**Entries from a dataset**
— Start —
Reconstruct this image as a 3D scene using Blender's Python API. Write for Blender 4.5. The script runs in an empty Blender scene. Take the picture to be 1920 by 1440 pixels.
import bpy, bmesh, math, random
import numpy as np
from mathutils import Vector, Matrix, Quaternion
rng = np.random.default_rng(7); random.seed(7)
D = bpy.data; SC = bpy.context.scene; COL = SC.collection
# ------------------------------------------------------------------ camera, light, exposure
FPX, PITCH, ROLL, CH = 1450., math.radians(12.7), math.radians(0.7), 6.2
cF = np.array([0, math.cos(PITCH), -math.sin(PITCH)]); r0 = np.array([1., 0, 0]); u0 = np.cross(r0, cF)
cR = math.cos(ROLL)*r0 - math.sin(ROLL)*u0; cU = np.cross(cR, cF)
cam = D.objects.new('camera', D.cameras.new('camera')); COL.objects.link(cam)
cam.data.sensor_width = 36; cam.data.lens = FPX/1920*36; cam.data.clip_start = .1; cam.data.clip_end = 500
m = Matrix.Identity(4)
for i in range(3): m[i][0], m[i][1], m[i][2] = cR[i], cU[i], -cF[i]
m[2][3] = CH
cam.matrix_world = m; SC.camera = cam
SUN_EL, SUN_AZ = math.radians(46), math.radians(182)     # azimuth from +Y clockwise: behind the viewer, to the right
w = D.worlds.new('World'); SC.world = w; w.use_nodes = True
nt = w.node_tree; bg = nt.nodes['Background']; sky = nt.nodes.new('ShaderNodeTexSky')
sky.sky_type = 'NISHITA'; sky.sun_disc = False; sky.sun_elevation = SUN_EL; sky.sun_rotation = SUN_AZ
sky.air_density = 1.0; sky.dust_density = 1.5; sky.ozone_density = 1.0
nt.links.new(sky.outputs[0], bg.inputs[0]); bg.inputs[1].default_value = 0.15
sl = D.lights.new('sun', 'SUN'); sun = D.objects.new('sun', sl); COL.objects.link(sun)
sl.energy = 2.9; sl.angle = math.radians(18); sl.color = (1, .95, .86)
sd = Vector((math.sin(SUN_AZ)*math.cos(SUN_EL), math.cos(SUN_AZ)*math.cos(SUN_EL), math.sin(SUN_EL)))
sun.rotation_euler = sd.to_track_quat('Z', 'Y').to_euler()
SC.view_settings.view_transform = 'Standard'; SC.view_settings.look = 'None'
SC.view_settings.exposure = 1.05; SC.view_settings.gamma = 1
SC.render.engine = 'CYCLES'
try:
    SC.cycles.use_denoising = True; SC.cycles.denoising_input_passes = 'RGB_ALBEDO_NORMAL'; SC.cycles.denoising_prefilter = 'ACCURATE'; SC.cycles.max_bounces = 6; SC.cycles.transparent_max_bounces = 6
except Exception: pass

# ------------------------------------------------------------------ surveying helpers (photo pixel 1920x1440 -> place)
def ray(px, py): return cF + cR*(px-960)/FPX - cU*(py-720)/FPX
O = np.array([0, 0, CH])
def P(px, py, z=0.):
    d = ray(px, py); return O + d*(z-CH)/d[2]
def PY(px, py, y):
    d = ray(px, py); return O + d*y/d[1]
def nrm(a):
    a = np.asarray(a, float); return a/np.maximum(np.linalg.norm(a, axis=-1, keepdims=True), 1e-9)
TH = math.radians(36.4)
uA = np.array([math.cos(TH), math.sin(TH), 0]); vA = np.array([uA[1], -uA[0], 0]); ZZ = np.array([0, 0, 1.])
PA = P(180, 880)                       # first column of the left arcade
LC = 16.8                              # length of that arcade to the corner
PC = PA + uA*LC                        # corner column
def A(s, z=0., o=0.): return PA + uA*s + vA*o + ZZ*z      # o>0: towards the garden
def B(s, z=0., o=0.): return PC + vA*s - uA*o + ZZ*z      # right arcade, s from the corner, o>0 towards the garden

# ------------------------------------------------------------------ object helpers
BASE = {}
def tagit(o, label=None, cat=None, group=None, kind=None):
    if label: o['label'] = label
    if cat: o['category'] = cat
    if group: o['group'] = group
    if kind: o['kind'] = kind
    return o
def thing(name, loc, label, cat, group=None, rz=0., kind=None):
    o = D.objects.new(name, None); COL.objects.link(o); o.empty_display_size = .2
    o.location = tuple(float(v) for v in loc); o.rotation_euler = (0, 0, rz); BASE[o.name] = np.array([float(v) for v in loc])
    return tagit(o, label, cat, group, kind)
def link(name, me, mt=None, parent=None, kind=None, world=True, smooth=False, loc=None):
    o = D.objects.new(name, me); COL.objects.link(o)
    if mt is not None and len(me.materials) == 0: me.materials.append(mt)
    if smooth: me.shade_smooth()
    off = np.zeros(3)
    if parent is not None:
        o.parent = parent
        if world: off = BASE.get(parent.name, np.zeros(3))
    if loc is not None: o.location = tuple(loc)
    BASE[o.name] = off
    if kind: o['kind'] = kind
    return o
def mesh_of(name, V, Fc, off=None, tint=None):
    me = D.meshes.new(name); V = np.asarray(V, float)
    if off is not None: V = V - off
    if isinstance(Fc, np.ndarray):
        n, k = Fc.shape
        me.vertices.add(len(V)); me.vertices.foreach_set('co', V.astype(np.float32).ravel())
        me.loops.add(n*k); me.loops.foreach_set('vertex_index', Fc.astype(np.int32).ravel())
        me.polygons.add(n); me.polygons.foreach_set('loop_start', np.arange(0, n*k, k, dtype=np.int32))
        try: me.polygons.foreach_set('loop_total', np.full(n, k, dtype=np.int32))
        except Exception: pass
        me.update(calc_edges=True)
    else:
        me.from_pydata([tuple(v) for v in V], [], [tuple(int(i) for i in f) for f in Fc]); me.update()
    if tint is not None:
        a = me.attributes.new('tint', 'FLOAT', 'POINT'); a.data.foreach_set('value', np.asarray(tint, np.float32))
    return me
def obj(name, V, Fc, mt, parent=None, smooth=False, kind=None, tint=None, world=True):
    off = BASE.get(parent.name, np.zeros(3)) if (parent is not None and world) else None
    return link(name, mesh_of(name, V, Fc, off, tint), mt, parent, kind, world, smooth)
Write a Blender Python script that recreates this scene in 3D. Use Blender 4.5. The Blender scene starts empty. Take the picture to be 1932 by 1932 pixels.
— End —
Transcribe each entry exactly.

Reconstruct this image as a 3D scene using Blender's Python API. Write for Blender 4.5. The script runs in an empty Blender scene. Take the picture to be 1920 by 1440 pixels.
import bpy, bmesh, math, random
import numpy as np
from mathutils import Vector, Matrix, Quaternion
rng = np.random.default_rng(7); random.seed(7)
D = bpy.data; SC = bpy.context.scene; COL = SC.collection
# ------------------------------------------------------------------ camera, light, exposure
FPX, PITCH, ROLL, CH = 1450., math.radians(12.7), math.radians(0.7), 6.2
cF = np.array([0, math.cos(PITCH), -math.sin(PITCH)]); r0 = np.array([1., 0, 0]); u0 = np.cross(r0, cF)
cR = math.cos(ROLL)*r0 - math.sin(ROLL)*u0; cU = np.cross(cR, cF)
cam = D.objects.new('camera', D.cameras.new('camera')); COL.objects.link(cam)
cam.data.sensor_width = 36; cam.data.lens = FPX/1920*36; cam.data.clip_start = .1; cam.data.clip_end = 500
m = Matrix.Identity(4)
for i in range(3): m[i][0], m[i][1], m[i][2] = cR[i], cU[i], -cF[i]
m[2][3] = CH
cam.matrix_world = m; SC.camera = cam
SUN_EL, SUN_AZ = math.radians(46), math.radians(182)     # azimuth from +Y clockwise: behind the viewer, to the right
w = D.worlds.new('World'); SC.world = w; w.use_nodes = True
nt = w.node_tree; bg = nt.nodes['Background']; sky = nt.nodes.new('ShaderNodeTexSky')
sky.sky_type = 'NISHITA'; sky.sun_disc = False; sky.sun_elevation = SUN_EL; sky.sun_rotation = SUN_AZ
sky.air_density = 1.0; sky.dust_density = 1.5; sky.ozone_density = 1.0
nt.links.new(sky.outputs[0], bg.inputs[0]); bg.inputs[1].default_value = 0.15
sl = D.lights.new('sun', 'SUN'); sun = D.objects.new('sun', sl); COL.objects.link(sun)
sl.energy = 2.9; sl.angle = math.radians(18); sl.color = (1, .95, .86)
sd = Vector((math.sin(SUN_AZ)*math.cos(SUN_EL), math.cos(SUN_AZ)*math.cos(SUN_EL), math.sin(SUN_EL)))
sun.rotation_euler = sd.to_track_quat('Z', 'Y').to_euler()
SC.view_settings.view_transform = 'Standard'; SC.view_settings.look = 'None'
SC.view_settings.exposure = 1.05; SC.view_settings.gamma = 1
SC.render.engine = 'CYCLES'
try:
    SC.cycles.use_denoising = True; SC.cycles.denoising_input_passes = 'RGB_ALBEDO_NORMAL'; SC.cycles.denoising_prefilter = 'ACCURATE'; SC.cycles.max_bounces = 6; SC.cycles.transparent_max_bounces = 6
except Exception: pass

# ------------------------------------------------------------------ surveying helpers (photo pixel 1920x1440 -> place)
def ray(px, py): return cF + cR*(px-960)/FPX - cU*(py-720)/FPX
O = np.array([0, 0, CH])
def P(px, py, z=0.):
    d = ray(px, py); return O + d*(z-CH)/d[2]
def PY(px, py, y):
    d = ray(px, py); return O + d*y/d[1]
def nrm(a):
    a = np.asarray(a, float); return a/np.maximum(np.linalg.norm(a, axis=-1, keepdims=True), 1e-9)
TH = math.radians(36.4)
uA = np.array([math.cos(TH), math.sin(TH), 0]); vA = np.array([uA[1], -uA[0], 0]); ZZ = np.array([0, 0, 1.])
PA = P(180, 880)                       # first column of the left arcade
LC = 16.8                              # length of that arcade to the corner
PC = PA + uA*LC                        # corner column
def A(s, z=0., o=0.): return PA + uA*s + vA*o + ZZ*z      # o>0: towards the garden
def B(s, z=0., o=0.): return PC + vA*s - uA*o + ZZ*z      # right arcade, s from the corner, o>0 towards the garden

# ------------------------------------------------------------------ object helpers
BASE = {}
def tagit(o, label=None, cat=None, group=None, kind=None):
    if label: o['label'] = label
    if cat: o['category'] = cat
    if group: o['group'] = group
    if kind: o['kind'] = kind
    return o
def thing(name, loc, label, cat, group=None, rz=0., kind=None):
    o = D.objects.new(name, None); COL.objects.link(o); o.empty_display_size = .2
    o.location = tuple(float(v) for v in loc); o.rotation_euler = (0, 0, rz); BASE[o.name] = np.array([float(v) for v in loc])
    return tagit(o, label, cat, group, kind)
def link(name, me, mt=None, parent=None, kind=None, world=True, smooth=False, loc=None):
    o = D.objects.new(name, me); COL.objects.link(o)
    if mt is not None and len(me.materials) == 0: me.materials.append(mt)
    if smooth: me.shade_smooth()
    off = np.zeros(3)
    if parent is not None:
        o.parent = parent
        if world: off = BASE.get(parent.name, np.zeros(3))
    if loc is not None: o.location = tuple(loc)
    BASE[o.name] = off
    if kind: o['kind'] = kind
    return o
def mesh_of(name, V, Fc, off=None, tint=None):
    me = D.meshes.new(name); V = np.asarray(V, float)
    if off is not None: V = V - off
    if isinstance(Fc, np.ndarray):
        n, k = Fc.shape
        me.vertices.add(len(V)); me.vertices.foreach_set('co', V.astype(np.float32).ravel())
        me.loops.add(n*k); me.loops.foreach_set('vertex_index', Fc.astype(np.int32).ravel())
        me.polygons.add(n); me.polygons.foreach_set('loop_start', np.arange(0, n*k, k, dtype=np.int32))
        try: me.polygons.foreach_set('loop_total', np.full(n, k, dtype=np.int32))
        except Exception: pass
        me.update(calc_edges=True)
    else:
        me.from_pydata([tuple(v) for v in V], [], [tuple(int(i) for i in f) for f in Fc]); me.update()
    if tint is not None:
        a = me.attributes.new('tint', 'FLOAT', 'POINT'); a.data.foreach_set('value', np.asarray(tint, np.float32))
    return me
def obj(name, V, Fc, mt, parent=None, smooth=False, kind=None, tint=None, world=True):
    off = BASE.get(parent.name, np.zeros(3)) if (parent is not None and world) else None
    return link(name, mesh_of(name, V, Fc, off, tint), mt, parent, kind, world, smooth)
Write a Blender Python script that recreates this scene in 3D. Use Blender 4.5. The Blender scene starts empty. Take the picture to be 1932 by 1932 pixels.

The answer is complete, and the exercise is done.